## TASK REQUIREMENTS:
Quote the records in full and leave their pictures out.

## EXERCISE INPUTS:
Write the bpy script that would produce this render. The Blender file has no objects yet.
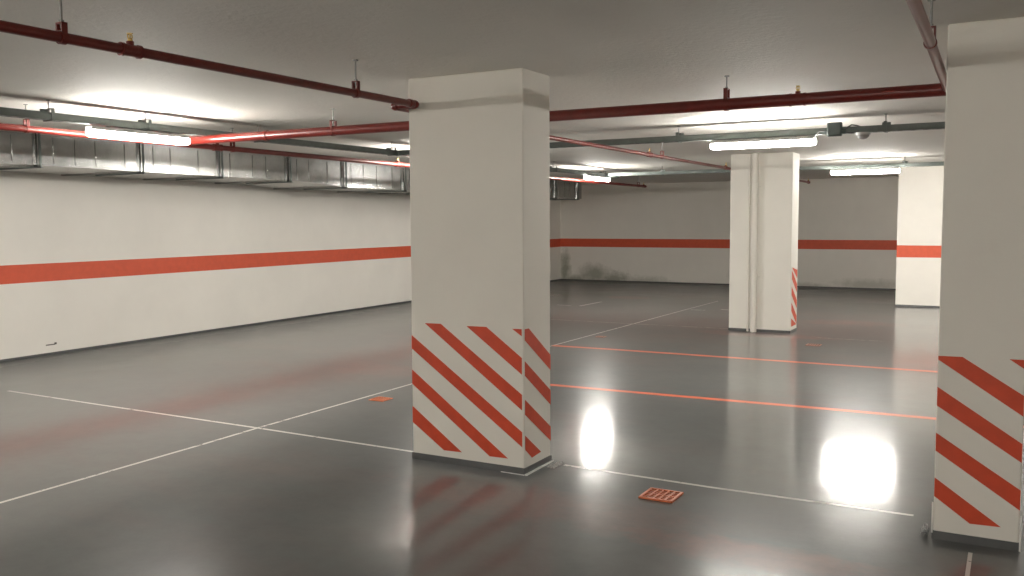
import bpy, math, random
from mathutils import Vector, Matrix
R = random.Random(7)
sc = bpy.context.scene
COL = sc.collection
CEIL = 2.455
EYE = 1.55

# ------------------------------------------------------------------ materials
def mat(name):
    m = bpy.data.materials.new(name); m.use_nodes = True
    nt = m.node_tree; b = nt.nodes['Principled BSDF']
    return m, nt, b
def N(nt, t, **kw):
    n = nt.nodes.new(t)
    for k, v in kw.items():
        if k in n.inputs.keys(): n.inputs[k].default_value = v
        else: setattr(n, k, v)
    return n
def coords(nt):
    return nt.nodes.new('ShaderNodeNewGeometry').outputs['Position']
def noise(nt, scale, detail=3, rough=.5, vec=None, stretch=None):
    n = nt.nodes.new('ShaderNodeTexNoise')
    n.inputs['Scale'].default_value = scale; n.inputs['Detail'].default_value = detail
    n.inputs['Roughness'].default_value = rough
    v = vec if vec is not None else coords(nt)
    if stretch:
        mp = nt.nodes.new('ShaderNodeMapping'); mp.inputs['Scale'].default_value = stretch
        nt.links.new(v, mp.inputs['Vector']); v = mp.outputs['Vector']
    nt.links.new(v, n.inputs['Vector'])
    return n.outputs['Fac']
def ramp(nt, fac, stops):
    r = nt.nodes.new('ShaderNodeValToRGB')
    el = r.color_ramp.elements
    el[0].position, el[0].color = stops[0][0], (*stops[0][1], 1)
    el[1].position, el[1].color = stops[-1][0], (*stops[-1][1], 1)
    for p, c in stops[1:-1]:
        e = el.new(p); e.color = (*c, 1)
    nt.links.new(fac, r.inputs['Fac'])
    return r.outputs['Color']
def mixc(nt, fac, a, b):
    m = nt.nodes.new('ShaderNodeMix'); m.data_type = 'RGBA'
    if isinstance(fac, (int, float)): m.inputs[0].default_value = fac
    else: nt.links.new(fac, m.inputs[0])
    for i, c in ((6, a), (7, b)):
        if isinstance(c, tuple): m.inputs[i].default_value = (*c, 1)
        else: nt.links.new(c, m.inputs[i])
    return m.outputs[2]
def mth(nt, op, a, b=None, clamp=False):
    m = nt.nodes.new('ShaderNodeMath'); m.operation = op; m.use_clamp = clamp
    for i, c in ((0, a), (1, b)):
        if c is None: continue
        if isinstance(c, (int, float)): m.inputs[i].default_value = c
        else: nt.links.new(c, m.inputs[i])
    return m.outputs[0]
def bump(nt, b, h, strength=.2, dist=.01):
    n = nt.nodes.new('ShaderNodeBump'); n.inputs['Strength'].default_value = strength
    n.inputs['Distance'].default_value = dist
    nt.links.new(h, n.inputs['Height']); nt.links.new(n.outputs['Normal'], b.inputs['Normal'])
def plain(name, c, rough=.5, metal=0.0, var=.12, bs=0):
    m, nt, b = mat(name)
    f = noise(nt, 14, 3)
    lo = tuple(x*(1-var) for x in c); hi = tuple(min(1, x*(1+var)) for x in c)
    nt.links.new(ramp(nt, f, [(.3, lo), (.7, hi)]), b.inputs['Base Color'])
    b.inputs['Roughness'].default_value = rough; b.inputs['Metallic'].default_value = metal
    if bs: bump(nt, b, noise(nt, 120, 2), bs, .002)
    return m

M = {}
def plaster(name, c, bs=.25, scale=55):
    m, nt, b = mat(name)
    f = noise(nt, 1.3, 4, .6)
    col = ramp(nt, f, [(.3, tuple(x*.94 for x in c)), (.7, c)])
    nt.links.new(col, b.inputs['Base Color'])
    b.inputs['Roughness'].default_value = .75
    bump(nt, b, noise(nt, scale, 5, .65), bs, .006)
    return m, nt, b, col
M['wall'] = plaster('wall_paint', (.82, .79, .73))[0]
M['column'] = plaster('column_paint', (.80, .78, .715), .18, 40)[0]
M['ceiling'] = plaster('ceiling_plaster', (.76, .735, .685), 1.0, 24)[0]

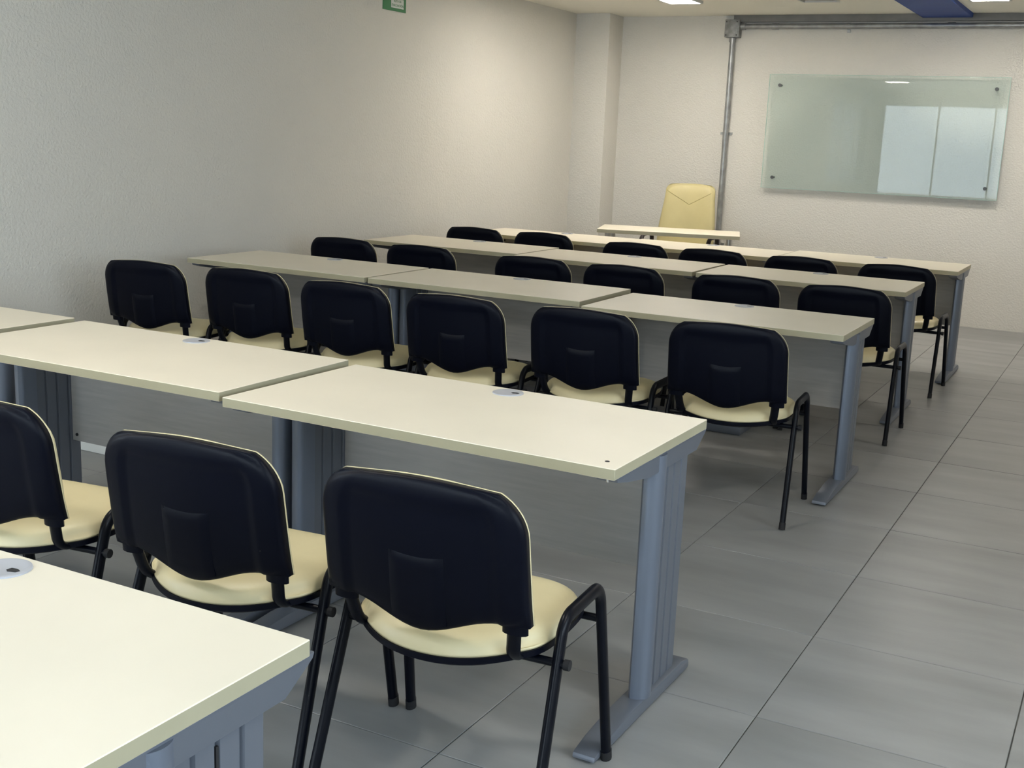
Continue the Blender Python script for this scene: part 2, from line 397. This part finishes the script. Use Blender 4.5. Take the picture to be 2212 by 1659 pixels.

## FINAL RESULT:
Write the bpy script that would produce this render. The Blender file has no objects yet.
import bpy, math, random
from mathutils import Vector, Matrix
R = random.Random(7)
sc = bpy.context.scene
COL = sc.collection
CEIL = 2.455
EYE = 1.55

# ------------------------------------------------------------------ materials
def mat(name):
    m = bpy.data.materials.new(name); m.use_nodes = True
    nt = m.node_tree; b = nt.nodes['Principled BSDF']
    return m, nt, b
def N(nt, t, **kw):
    n = nt.nodes.new(t)
    for k, v in kw.items():
        if k in n.inputs.keys(): n.inputs[k].default_value = v
        else: setattr(n, k, v)
    return n
def coords(nt):
    return nt.nodes.new('ShaderNodeNewGeometry').outputs['Position']
def noise(nt, scale, detail=3, rough=.5, vec=None, stretch=None):
    n = nt.nodes.new('ShaderNodeTexNoise')
    n.inputs['Scale'].default_value = scale; n.inputs['Detail'].default_value = detail
    n.inputs['Roughness'].default_value = rough
    v = vec if vec is not None else coords(nt)
    if stretch:
        mp = nt.nodes.new('ShaderNodeMapping'); mp.inputs['Scale'].default_value = stretch
        nt.links.new(v, mp.inputs['Vector']); v = mp.outputs['Vector']
    nt.links.new(v, n.inputs['Vector'])
    return n.outputs['Fac']
def ramp(nt, fac, stops):
    r = nt.nodes.new('ShaderNodeValToRGB')
    el = r.color_ramp.elements
    el[0].position, el[0].color = stops[0][0], (*stops[0][1], 1)
    el[1].position, el[1].color = stops[-1][0], (*stops[-1][1], 1)
    for p, c in stops[1:-1]:
        e = el.new(p); e.color = (*c, 1)
    nt.links.new(fac, r.inputs['Fac'])
    return r.outputs['Color']
def mixc(nt, fac, a, b):
    m = nt.nodes.new('ShaderNodeMix'); m.data_type = 'RGBA'
    if isinstance(fac, (int, float)): m.inputs[0].default_value = fac
    else: nt.links.new(fac, m.inputs[0])
    for i, c in ((6, a), (7, b)):
        if isinstance(c, tuple): m.inputs[i].default_value = (*c, 1)
        else: nt.links.new(c, m.inputs[i])
    return m.outputs[2]
def mth(nt, op, a, b=None, clamp=False):
    m = nt.nodes.new('ShaderNodeMath'); m.operation = op; m.use_clamp = clamp
    for i, c in ((0, a), (1, b)):
        if c is None: continue
        if isinstance(c, (int, float)): m.inputs[i].default_value = c
        else: nt.links.new(c, m.inputs[i])
    return m.outputs[0]
def bump(nt, b, h, strength=.2, dist=.01):
    n = nt.nodes.new('ShaderNodeBump'); n.inputs['Strength'].default_value = strength
    n.inputs['Distance'].default_value = dist
    nt.links.new(h, n.inputs['Height']); nt.links.new(n.outputs['Normal'], b.inputs['Normal'])
def plain(name, c, rough=.5, metal=0.0, var=.12, bs=0):
    m, nt, b = mat(name)
    f = noise(nt, 14, 3)
    lo = tuple(x*(1-var) for x in c); hi = tuple(min(1, x*(1+var)) for x in c)
    nt.links.new(ramp(nt, f, [(.3, lo), (.7, hi)]), b.inputs['Base Color'])
    b.inputs['Roughness'].default_value = rough; b.inputs['Metallic'].default_value = metal
    if bs: bump(nt, b, noise(nt, 120, 2), bs, .002)
    return m

M = {}
def plaster(name, c, bs=.25, scale=55):
    m, nt, b = mat(name)
    f = noise(nt, 1.3, 4, .6)
    col = ramp(nt, f, [(.3, tuple(x*.94 for x in c)), (.7, c)])
    nt.links.new(col, b.inputs['Base Color'])
    b.inputs['Roughness'].default_value = .75
    bump(nt, b, noise(nt, scale, 5, .65), bs, .006)
    return m, nt, b, col
M['wall'] = plaster('wall_paint', (.82, .79, .73))[0]
M['column'] = plaster('column_paint', (.80, .78, .715), .18, 40)[0]
M['ceiling'] = plaster('ceiling_plaster', (.76, .735, .685), 1.0, 24)[0]

Continue the Blender Python script for this scene: part 2, from line 397. This part finishes the script. Use Blender 4.5. Take the picture to be 2212 by 1659 pixels.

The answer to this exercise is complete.